Abandon is a thriller only in the minds of its creators and marketers. The film really is a big old mess. Mr. Gaghan tries to balance so many plot points in this film, it’s amazing anything registers. It starts out as the story of Katie Burke (Katie Holmes), a bright overachiever who struggling to manage her thesis and her classes while trying to find a job before graduation. Her friends (Zooey Deschannel, Gabrielle Union, and Gabriel Mann among them) are concerned about her, especially when Detective Wade Handler (Benjamin Bratt) starts investigating the disappearance of Katie’s boyfriend, Ethan, (Charlie Hunnam), which took place over two years earlier. Then one day, Katie sees Ethan across the quad, and things get steadily more complicated. There are miles of subplot, from Ethan’s stalking of Katie, to the disappearance of Katie’s dad years earlier, to Handler’s alcoholic past and uneasy recovery, to Katie’s competition with Mousy Julie (Melanie Lynskey), to Katie’s romance with Handler, to the disappearance of Harrison Hobart (Mann), a friend with more than a crush on Katie, and so on and so on until the unfathomable end. Thankfully, none of this interferes with Katie and her friends dropping Ecstasy — complete with freaky strobe lights and roaming hands!
Where do I begin? All of this sounds much funnier than it actually plays, which is deadly dull. Most of the aforementioned subplots go absolutely nowhere. The plots that are allowed to develop reveal themselves to be giant red herrings which the audience has no choice but to fall for since we are offered little else to hang our hats on. The supporting players are barely given a chance to register. Ms. Lynskey, of such diverse flicks as Coyote Ugly, Sweet Home Alabama, and Heavenly Creatures opposite Kate Winslet, has one scene in which she is allowed to shine, and Ms. Deschannel, of Almost Famous and Mumford, is dynamic and sexy in the role of the slutty best friend. But in the case of Ms. Union, who was so good in other things like 10 Things I Hate About You and Bring It On that she should have her choice of roles, one has to wonder why she took such a non-existent role in the first place.
Ms. Holmes is frustrating here, not because she gives a bad performance, but because she’s been better in other films like The Ice Storm, Go, and Wonder Boys. What she could have possibly seen in the material in its presented form baffles me. But if she wants a career after Dawson’s Creek, she cannot afford another Disturbing Behavior or Teaching Mrs. Tingle. This films falls somewhere between the two: not as much of a guilty pleasure as Tingle, but just slightly better than the awful Behavior. As for Bratt, it’s good to see the time he spent on Law & Order was not wasted.
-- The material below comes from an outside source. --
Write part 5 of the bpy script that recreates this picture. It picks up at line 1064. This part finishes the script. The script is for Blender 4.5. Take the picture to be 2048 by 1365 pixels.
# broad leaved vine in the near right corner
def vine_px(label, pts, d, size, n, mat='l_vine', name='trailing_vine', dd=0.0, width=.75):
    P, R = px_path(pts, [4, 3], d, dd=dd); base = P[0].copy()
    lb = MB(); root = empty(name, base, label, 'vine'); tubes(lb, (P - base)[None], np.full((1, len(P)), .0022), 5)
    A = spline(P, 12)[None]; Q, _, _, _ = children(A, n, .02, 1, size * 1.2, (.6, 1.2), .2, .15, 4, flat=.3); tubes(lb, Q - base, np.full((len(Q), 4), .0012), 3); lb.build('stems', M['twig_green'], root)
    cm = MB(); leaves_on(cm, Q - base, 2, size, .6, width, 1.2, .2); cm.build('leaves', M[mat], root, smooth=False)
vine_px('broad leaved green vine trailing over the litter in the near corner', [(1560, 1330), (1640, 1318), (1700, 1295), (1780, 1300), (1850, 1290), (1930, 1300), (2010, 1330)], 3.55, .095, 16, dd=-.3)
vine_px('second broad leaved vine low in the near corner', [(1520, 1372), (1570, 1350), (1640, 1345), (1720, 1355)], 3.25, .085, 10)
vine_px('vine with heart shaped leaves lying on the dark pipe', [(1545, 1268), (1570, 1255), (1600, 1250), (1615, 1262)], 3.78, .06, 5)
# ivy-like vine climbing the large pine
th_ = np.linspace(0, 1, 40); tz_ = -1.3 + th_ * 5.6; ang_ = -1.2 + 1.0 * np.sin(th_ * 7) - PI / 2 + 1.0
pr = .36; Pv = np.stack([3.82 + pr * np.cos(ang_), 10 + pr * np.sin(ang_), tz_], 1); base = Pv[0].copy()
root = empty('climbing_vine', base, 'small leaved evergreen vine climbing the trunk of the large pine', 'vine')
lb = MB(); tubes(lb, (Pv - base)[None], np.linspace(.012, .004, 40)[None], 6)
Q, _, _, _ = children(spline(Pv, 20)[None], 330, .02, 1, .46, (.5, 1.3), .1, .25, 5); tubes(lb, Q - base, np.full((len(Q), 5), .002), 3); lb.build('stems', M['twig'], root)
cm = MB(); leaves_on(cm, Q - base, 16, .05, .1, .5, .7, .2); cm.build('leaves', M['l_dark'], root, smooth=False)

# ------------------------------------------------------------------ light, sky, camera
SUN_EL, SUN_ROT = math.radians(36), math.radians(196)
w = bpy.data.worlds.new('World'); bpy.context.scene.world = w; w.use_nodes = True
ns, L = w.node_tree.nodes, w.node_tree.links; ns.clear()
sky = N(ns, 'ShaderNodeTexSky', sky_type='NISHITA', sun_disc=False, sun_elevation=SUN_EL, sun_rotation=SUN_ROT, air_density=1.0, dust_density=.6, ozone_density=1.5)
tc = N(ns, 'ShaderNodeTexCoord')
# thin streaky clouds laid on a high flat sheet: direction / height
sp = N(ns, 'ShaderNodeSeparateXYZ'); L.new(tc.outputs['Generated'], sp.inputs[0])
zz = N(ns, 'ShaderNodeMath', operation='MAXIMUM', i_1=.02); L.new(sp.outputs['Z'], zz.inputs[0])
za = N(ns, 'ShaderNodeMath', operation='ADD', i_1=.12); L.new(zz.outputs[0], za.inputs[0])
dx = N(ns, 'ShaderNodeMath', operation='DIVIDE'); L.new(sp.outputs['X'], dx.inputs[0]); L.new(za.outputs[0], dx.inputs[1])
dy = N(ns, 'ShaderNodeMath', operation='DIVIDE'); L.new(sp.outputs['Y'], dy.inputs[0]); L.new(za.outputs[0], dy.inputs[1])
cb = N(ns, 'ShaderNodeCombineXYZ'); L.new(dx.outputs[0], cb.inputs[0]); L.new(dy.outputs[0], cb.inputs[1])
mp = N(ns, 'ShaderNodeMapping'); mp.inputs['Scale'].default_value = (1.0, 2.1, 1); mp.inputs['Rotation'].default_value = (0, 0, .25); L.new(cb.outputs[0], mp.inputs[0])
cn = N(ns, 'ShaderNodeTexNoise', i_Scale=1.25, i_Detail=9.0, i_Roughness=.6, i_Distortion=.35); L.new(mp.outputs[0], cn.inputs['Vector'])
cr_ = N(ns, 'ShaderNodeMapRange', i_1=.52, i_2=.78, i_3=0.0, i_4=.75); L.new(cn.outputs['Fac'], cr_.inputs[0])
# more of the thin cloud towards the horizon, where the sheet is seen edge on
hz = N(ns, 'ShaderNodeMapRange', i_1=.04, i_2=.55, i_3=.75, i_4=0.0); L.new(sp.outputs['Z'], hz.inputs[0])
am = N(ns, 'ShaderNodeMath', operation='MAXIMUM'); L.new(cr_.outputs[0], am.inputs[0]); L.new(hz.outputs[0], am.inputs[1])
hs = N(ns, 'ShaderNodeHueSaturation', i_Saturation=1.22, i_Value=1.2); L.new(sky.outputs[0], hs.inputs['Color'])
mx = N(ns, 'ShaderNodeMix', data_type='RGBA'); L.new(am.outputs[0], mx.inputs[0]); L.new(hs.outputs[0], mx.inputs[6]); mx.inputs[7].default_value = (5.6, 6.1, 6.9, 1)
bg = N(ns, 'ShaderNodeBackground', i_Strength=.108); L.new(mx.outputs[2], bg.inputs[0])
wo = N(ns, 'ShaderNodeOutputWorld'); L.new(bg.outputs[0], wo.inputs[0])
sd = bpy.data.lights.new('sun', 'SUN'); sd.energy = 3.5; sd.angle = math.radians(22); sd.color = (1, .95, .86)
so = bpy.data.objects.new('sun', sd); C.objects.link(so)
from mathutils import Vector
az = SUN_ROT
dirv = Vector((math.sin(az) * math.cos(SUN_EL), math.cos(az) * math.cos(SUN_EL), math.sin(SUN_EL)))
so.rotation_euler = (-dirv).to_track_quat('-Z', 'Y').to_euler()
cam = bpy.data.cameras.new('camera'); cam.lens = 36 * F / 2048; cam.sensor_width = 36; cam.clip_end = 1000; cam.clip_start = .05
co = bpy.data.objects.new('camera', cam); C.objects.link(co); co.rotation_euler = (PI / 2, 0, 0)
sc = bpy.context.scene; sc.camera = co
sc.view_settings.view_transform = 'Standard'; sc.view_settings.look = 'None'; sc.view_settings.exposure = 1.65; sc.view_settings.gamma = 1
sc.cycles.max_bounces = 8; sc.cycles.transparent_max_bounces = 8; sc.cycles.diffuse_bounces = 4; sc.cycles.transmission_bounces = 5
And then there is that ending. It is best said that the end of this film, in no way, justified my emotional involvement in the hour and fifteen minutes which preceded it. I am one of those people who takes a certain amount of pride in the fact that I can guess the twist at the end of most films. I respect films and filmmakers that legitimately stump viewers at the end. The most popular example I can think of is the ending of The Sixth Sense, whose twisty ending fooled more than its fair share of viewers. However, when a film jumps its tracks and pulls an ending out of left field that is so ludicrous, unbelievable, and unsubstantiated by anything significant that came before, it has done nothing but betray the viewer. This is all Mr. Gaghan has managed to do. The only jaw-dropping and head-scratching that Abandon will elicit is from those of us who wonder how the hell Mr. Gaghan thought his bone-headed logic would actually work. The only thing worse than the ending is the denouement that closes the film. It left me speechless—and not in a good way.
Submitted 09 November 02. Posted 06 December 02.